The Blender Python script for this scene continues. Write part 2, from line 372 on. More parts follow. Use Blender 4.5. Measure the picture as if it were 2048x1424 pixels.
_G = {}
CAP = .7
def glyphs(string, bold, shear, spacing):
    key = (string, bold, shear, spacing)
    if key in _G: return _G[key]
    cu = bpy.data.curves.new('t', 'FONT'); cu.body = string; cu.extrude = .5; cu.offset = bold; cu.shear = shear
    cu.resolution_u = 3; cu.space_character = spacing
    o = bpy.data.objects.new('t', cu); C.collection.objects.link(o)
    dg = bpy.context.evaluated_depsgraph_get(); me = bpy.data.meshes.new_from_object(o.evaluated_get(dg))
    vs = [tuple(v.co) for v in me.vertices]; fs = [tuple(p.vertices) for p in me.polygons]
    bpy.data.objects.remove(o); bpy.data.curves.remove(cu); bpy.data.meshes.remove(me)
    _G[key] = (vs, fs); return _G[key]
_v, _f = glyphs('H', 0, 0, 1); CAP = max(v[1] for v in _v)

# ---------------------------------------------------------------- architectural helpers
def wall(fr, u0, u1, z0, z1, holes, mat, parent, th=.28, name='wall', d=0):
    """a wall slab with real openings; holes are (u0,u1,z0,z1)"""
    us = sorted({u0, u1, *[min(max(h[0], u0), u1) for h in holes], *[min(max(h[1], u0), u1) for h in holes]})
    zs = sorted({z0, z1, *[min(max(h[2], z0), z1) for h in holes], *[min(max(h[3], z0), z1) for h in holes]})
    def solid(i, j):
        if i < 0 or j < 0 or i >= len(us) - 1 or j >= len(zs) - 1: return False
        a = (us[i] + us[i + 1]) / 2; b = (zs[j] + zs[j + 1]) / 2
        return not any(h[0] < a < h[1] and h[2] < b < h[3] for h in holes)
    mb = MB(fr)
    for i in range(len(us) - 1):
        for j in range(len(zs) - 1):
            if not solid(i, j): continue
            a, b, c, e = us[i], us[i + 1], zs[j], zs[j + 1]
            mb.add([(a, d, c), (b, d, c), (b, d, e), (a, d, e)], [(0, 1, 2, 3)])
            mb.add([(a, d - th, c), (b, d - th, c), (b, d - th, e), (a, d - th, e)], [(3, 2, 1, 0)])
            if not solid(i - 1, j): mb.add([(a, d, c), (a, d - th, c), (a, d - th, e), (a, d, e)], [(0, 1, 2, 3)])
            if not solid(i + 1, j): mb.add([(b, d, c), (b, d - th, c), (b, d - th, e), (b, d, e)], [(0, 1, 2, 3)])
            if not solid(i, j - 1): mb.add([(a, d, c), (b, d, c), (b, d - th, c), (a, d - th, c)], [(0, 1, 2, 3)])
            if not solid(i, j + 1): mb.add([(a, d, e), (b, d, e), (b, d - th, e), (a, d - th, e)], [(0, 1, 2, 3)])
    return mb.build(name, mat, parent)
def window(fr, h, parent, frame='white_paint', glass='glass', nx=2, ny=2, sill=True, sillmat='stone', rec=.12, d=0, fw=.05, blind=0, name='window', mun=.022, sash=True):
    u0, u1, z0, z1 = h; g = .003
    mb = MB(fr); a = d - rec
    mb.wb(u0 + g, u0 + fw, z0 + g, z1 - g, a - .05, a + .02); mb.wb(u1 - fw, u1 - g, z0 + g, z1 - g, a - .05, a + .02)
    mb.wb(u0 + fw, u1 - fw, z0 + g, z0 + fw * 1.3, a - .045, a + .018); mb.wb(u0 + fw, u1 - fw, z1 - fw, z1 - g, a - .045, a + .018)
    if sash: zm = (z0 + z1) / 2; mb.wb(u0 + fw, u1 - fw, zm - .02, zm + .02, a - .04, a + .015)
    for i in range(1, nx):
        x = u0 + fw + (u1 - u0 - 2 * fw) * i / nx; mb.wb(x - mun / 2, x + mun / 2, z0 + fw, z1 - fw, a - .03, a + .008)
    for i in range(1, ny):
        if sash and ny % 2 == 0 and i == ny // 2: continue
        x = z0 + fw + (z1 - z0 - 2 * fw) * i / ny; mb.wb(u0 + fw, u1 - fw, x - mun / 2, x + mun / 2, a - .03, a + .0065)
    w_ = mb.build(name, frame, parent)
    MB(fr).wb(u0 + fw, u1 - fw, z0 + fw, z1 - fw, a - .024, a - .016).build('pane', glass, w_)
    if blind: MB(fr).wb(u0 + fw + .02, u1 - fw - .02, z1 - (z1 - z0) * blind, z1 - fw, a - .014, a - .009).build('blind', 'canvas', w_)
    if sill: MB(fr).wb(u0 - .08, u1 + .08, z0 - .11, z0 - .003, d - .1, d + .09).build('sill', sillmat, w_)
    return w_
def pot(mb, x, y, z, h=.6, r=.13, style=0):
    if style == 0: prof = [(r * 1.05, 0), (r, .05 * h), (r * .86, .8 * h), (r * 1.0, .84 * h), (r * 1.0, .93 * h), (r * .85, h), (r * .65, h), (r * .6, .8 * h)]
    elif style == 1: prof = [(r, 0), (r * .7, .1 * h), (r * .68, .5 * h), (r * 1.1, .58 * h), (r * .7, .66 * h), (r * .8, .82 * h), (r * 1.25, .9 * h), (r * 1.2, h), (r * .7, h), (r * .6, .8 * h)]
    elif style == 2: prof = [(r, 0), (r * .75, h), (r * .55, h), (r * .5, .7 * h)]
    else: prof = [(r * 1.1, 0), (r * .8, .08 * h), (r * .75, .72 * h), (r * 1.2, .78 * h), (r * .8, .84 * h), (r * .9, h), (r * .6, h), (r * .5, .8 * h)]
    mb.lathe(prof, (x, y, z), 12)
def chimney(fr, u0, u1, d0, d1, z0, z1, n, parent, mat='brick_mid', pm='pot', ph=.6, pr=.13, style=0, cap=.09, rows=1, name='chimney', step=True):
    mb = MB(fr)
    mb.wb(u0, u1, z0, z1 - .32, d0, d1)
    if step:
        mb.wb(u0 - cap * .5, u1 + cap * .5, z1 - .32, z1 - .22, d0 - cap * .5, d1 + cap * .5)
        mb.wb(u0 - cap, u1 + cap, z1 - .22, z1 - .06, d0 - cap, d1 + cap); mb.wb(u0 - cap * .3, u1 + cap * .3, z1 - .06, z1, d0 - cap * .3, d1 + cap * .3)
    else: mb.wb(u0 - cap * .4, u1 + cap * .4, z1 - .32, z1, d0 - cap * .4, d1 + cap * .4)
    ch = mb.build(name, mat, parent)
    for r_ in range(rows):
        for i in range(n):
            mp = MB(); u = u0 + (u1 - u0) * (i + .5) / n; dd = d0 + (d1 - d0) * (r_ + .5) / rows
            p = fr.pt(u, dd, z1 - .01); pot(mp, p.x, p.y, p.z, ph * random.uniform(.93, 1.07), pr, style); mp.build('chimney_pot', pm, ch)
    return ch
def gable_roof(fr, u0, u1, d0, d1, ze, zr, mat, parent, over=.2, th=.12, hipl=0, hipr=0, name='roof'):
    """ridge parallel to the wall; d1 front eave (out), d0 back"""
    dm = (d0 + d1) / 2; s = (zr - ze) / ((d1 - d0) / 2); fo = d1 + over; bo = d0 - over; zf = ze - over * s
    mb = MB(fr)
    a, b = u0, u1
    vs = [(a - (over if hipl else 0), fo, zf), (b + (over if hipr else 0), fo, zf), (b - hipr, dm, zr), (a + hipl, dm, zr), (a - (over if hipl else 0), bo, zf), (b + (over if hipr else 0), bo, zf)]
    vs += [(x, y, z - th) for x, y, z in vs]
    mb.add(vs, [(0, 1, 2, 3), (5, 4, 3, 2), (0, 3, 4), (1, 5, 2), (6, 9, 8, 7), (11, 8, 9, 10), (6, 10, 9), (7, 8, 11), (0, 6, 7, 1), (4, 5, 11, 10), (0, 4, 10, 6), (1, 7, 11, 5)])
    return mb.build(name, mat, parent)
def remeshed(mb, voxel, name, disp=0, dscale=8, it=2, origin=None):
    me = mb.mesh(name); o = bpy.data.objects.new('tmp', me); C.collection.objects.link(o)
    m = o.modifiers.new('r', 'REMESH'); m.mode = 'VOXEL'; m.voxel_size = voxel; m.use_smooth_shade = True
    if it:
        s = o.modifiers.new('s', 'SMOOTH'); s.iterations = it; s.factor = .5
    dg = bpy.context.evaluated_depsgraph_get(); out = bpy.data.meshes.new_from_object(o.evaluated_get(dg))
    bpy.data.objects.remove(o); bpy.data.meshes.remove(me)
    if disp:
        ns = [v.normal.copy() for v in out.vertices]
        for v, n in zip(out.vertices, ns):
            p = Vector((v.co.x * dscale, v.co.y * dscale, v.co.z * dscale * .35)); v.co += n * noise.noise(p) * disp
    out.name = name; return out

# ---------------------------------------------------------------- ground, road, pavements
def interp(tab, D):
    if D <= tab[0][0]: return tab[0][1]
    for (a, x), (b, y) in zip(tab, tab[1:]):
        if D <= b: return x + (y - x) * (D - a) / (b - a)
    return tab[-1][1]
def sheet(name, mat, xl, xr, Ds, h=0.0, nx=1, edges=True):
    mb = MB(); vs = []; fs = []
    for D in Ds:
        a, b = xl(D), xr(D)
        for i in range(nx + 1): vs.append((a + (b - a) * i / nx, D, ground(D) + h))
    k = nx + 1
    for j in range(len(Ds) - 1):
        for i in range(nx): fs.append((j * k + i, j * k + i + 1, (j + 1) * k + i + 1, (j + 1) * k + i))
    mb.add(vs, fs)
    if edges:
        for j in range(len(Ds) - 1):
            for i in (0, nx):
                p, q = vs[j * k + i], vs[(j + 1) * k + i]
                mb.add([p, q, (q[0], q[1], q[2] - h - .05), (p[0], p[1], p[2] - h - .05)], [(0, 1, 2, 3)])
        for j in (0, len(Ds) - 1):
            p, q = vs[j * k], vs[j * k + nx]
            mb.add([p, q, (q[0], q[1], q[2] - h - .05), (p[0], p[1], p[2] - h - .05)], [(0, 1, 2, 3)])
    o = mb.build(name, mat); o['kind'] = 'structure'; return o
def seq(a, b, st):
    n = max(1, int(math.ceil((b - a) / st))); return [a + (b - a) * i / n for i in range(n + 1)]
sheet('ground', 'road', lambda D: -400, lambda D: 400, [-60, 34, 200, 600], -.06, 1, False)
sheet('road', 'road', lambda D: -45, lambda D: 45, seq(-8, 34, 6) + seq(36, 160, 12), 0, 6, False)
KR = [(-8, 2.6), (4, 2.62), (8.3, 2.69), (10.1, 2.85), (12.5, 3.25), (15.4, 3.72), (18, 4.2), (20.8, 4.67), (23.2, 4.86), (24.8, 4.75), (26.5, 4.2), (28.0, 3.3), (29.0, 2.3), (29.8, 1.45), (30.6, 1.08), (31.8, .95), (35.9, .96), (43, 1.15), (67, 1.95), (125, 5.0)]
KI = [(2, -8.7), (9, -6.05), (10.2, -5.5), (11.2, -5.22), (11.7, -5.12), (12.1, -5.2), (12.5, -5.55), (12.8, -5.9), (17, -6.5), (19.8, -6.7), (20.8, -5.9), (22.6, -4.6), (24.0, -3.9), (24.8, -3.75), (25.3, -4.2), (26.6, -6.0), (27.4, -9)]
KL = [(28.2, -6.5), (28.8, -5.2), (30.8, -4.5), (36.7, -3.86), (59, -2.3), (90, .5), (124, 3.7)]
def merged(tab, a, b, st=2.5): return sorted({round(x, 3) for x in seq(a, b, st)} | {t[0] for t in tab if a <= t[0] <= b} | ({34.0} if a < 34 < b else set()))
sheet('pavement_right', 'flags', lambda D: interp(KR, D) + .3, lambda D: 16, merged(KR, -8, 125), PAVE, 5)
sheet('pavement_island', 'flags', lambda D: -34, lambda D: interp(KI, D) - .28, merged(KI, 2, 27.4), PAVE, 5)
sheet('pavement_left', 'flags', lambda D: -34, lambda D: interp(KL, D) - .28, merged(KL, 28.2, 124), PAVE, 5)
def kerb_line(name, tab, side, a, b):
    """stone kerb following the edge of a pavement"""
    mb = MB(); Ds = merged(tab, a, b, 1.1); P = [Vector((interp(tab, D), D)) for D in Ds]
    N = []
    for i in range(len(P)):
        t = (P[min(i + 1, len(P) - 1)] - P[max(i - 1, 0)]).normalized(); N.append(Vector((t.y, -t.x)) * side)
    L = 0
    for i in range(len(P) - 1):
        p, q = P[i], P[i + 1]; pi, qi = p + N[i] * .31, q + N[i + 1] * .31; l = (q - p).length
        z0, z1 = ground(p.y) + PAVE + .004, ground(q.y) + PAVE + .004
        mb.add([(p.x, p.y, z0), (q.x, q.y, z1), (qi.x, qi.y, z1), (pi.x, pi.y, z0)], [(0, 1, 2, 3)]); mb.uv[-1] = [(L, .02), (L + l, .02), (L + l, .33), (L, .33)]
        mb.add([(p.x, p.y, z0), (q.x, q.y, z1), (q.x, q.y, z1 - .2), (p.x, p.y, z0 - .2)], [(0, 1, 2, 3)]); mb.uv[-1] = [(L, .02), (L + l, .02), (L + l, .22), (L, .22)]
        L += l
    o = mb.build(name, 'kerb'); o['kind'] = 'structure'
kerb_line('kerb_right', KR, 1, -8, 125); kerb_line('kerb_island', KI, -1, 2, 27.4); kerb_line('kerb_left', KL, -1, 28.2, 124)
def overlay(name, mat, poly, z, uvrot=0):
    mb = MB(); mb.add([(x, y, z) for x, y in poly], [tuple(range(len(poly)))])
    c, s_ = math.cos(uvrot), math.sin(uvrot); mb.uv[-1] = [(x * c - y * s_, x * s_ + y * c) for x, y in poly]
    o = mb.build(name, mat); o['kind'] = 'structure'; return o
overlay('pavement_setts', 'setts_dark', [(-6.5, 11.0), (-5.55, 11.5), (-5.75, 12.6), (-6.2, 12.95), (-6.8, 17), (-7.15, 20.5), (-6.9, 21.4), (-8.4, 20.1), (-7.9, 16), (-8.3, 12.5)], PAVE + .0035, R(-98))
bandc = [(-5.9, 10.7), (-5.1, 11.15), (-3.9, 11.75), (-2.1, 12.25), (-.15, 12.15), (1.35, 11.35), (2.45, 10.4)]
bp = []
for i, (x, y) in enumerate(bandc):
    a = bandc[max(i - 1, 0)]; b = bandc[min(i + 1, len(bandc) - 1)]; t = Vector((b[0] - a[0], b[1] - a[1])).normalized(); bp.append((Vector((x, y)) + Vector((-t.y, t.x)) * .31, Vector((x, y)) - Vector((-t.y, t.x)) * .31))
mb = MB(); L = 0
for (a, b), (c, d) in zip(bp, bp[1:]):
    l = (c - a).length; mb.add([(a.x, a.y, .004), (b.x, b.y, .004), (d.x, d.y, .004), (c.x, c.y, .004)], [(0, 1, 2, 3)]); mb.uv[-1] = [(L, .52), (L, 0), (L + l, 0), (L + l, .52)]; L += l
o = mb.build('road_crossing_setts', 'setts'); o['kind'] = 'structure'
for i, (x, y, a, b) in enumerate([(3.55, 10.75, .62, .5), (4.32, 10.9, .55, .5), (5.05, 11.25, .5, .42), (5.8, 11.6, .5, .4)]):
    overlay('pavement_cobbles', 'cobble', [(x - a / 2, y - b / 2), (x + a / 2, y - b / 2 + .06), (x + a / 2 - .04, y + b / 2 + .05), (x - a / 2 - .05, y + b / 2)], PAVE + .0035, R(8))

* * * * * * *

Exercise objective:
Please print the material above exactly as it appears, from its first line through the line containing "for v in _v)", inclusive, and stop there.

Solution to this problem:
The Blender Python script for this scene continues. Write part 2, from line 372 on. More parts follow. Use Blender 4.5. Measure the picture as if it were 2048x1424 pixels.
_G = {}
CAP = .7
def glyphs(string, bold, shear, spacing):
    key = (string, bold, shear, spacing)
    if key in _G: return _G[key]
    cu = bpy.data.curves.new('t', 'FONT'); cu.body = string; cu.extrude = .5; cu.offset = bold; cu.shear = shear
    cu.resolution_u = 3; cu.space_character = spacing
    o = bpy.data.objects.new('t', cu); C.collection.objects.link(o)
    dg = bpy.context.evaluated_depsgraph_get(); me = bpy.data.meshes.new_from_object(o.evaluated_get(dg))
    vs = [tuple(v.co) for v in me.vertices]; fs = [tuple(p.vertices) for p in me.polygons]
    bpy.data.objects.remove(o); bpy.data.curves.remove(cu); bpy.data.meshes.remove(me)
    _G[key] = (vs, fs); return _G[key]
_v, _f = glyphs('H', 0, 0, 1); CAP = max(v[1] for v in _v)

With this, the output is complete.